The movement for statehood began first as an agitation against the Mulayam Singh government’s decision in 1994 to extend the 27 per cent OBC reservation for admissions to educational institutions.

“The hill regions have a different caste composition from the rest of UP and students in the hills were worried that the seats in their region would go to outsiders. People too supported the students,” says Pant.

But the Pragatisheel Mahila Manch, floated by Pant and others, felt the issue was not just one of reservation. “It was a fight for identity,” she says.

Fighting for the state meant Pant travelled extensively, leaving her husband, a government officer, to hold up the home front.

The October 2, 1994 police firing at Rampur Tiraha crossing at Muzaffarnagar in Uttar Pradesh, where at least seven activists were killed and at least 10 women were allegedly molested, would end up as the biggest flashpoint in the agitation for statehood.

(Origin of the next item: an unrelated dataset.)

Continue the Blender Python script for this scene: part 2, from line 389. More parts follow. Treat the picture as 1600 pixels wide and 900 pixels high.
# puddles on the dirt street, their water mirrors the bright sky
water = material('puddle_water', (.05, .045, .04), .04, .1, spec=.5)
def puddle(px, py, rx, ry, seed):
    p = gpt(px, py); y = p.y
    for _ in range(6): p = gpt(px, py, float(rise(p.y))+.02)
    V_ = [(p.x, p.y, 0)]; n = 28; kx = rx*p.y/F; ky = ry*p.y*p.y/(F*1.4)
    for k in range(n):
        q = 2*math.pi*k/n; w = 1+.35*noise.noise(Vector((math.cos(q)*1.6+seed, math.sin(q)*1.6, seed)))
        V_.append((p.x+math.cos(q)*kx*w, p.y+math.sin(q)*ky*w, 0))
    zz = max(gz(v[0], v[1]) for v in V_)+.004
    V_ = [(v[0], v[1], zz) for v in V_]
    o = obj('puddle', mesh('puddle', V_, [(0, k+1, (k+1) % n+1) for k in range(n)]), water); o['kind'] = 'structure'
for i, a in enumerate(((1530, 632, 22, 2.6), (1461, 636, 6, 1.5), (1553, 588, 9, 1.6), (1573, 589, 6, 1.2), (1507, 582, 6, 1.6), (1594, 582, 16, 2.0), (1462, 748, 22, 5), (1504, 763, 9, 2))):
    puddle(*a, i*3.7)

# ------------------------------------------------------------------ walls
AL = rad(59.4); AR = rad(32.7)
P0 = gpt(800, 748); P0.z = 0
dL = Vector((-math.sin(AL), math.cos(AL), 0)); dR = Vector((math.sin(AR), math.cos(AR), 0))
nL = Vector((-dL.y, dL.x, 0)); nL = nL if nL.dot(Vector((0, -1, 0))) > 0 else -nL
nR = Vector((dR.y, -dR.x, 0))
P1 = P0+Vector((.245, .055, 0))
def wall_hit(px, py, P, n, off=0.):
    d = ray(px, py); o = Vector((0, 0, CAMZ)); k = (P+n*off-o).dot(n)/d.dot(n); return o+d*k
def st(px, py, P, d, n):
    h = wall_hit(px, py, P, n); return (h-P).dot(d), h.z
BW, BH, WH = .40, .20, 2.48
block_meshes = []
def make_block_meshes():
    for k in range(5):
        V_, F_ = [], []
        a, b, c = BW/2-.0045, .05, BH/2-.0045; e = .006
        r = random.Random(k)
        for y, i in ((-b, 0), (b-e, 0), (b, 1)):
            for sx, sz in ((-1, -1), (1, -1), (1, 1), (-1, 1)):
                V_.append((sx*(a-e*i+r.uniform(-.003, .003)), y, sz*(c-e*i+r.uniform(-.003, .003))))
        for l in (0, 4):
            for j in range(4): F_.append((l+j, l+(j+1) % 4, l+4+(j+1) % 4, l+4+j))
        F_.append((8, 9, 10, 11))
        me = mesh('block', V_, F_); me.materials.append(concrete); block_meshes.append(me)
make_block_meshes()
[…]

Pant and the other activists were on their way to Delhi to raise their demand for a separate state when the firing happened.

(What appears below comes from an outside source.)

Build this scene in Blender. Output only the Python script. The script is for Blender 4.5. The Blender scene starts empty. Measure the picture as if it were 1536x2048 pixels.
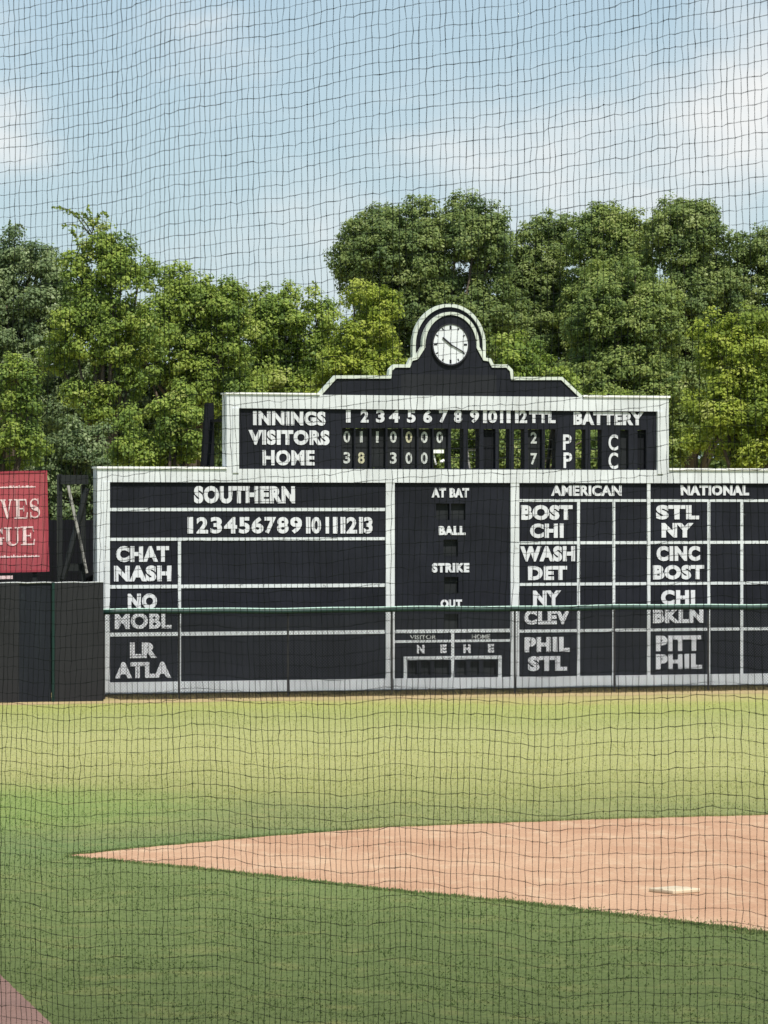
import bpy, bmesh, math, random
import numpy as np
from mathutils import Vector, Matrix

scene = bpy.context.scene
COL = scene.collection
R = math.radians

# ------------------------------------------------------------------ camera
F = 7900.0            # focal length in photograph pixels (1536 x 2048)
HZ = 1013.0           # horizon row
CAM_H = 4.7
cam = bpy.data.cameras.new('camera')
cam.sensor_fit = 'VERTICAL'
cam.sensor_height = 36.0
cam.lens = 36.0 * F / 2048.0
cam.clip_start = 0.5
cam.clip_end = 6000
cam.dof.use_dof = True
cam.dof.focus_distance = 98.0
cam.dof.aperture_fstop = 36.0
camo = bpy.data.objects.new('camera', cam)
camo.location = (0, 0, CAM_H)
camo.rotation_euler = (R(90) - math.atan((1024 - HZ) / F), 0, 0)
COL.objects.link(camo)
scene.camera = camo

# ------------------------------------------------------------------ light
SUN_EL = 58.0
SUN_AZ = Vector((0.42, -0.907)).normalized()          # towards the sun, in plan
sun = bpy.data.lights.new('sun', 'SUN')
sun.energy = 5.0
sun.angle = R(0.5)
sun.color = (1.0, 0.955, 0.89)
suno = bpy.data.objects.new('sun', sun)
d = Vector((SUN_AZ.x * math.cos(R(SUN_EL)), SUN_AZ.y * math.cos(R(SUN_EL)), math.sin(R(SUN_EL))))
suno.rotation_euler = d.to_track_quat('Z', 'Y').to_euler()
suno.location = (20, -30, 60)
COL.objects.link(suno)

scene.view_settings.view_transform = 'Standard'
scene.view_settings.look = 'None'
scene.view_settings.exposure = 0.1
scene.view_settings.gamma = 1.0
scene.view_settings.use_curve_mapping = False

world = bpy.data.worlds.new('World')
scene.world = world
world.use_nodes = True
nt = world.node_tree
nt.nodes.clear()


class NT:
    """tiny node helper"""
    def __init__(s, tree):
        s.t = tree

    def n(s, typ, **kw):
        nd = s.t.nodes.new(typ)
        for k, v in kw.items():
            if k.startswith('i_'):
                key = k[2:]
                key = int(key) if key.isdigit() else key.replace('_', ' ')
                nd.inputs[key].default_value = v
            else:
                setattr(nd, k, v)
        return nd

    def l(s, a, b):
        s.t.links.new(a, b)

    def math(s, op, a, b=None, clamp=False):
        nd = s.t.nodes.new('ShaderNodeMath')
        nd.operation = op
        nd.use_clamp = clamp
        for i, v in enumerate((a, b)):
            if v is None:
                continue
            if isinstance(v, (int, float)):
                nd.inputs[i].default_value = v
            else:
                s.l(v, nd.inputs[i])
        return nd.outputs[0]

    def ramp(s, fac, stops, interp='LINEAR'):
        nd = s.t.nodes.new('ShaderNodeValToRGB')
        cr = nd.color_ramp
        cr.interpolation = interp
        while len(cr.elements) < len(stops):
            cr.elements.new(0.5)
        for e, (p, c) in zip(cr.elements, stops):
            e.position = p
            e.color = (*c, 1) if len(c) == 3 else c
        s.l(fac, nd.inputs[0])
        return nd.outputs[0]

    def mix(s, fac, a, b, blend='MIX'):
        nd = s.t.nodes.new('ShaderNodeMix')
        nd.data_type = 'RGBA'
        nd.blend_type = blend
        for sock, v in ((nd.inputs[0], fac), (nd.inputs[6], a), (nd.inputs[7], b)):
            if isinstance(v, (int, float)):
                sock.default_value = v
            elif isinstance(v, tuple):
                sock.default_value = (*v, 1) if len(v) == 3 else v
            else:
                s.l(v, sock)
        return nd.outputs[2]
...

“We were at Narsan (in Haridwar). Suddenly, we were stopped by the police. Then, we heard cylinder blasts in the shops all around us. There were 50-60 women on the bus. There were three buses of our Mahila Manch and other buses too had women. The flames started reaching our buses,” Pant recounts.
In March 2024, in the first judgment in seven cases registered against the police, two former PAC constables were convicted for raping a protester. “There must have been more, but 10 women came forward to register their complaint. They showed great courage. They didn’t even listen to their families and spoke up,” she says.

Pant says her son, who now works in Canada, would have been about four when the incident happened. “Everyone in Dehradun was out that night in shock, anger, waiting for the protesters to return. My son got to know about the firing and asked my husband if I had died. We put our son in a residential school because my schedule was so hectic. I feel bad about that,” she adds.

In the months that followed, women across the state held rallies. The coming together of many women’s groups eventually gave birth to the Uttarakhand Mahila Manch that fought for statehood.

In the decades following Uttarakhand’s creation, the state has undergone several transformations, especially in infrastructure, with the Delhi-Dehradun Expressway nearly ready, the Char Dham Highway under construction and a proposed new rail line. “When we were fighting for a state, we were fighting for our land, our forests and that all stakeholders should have a say in these decisions. Even now, we are fighting for the same issues. So many trees are being cut in the name of development in such a fragile ecosystem,” says Pant. “We were fighting for our identity then and today too, that remains an issue with land being bought by outsiders.”

In a state that was created by a movement led by women, the safety of women, especially after the murder of Ankita Bhandari, 19, in Rishikesh in 2022, in which the son of a BJP leader is an accused, is a serious concern, she says. “Women fought for this state… we hope it becomes a safer place for them,” says Pant.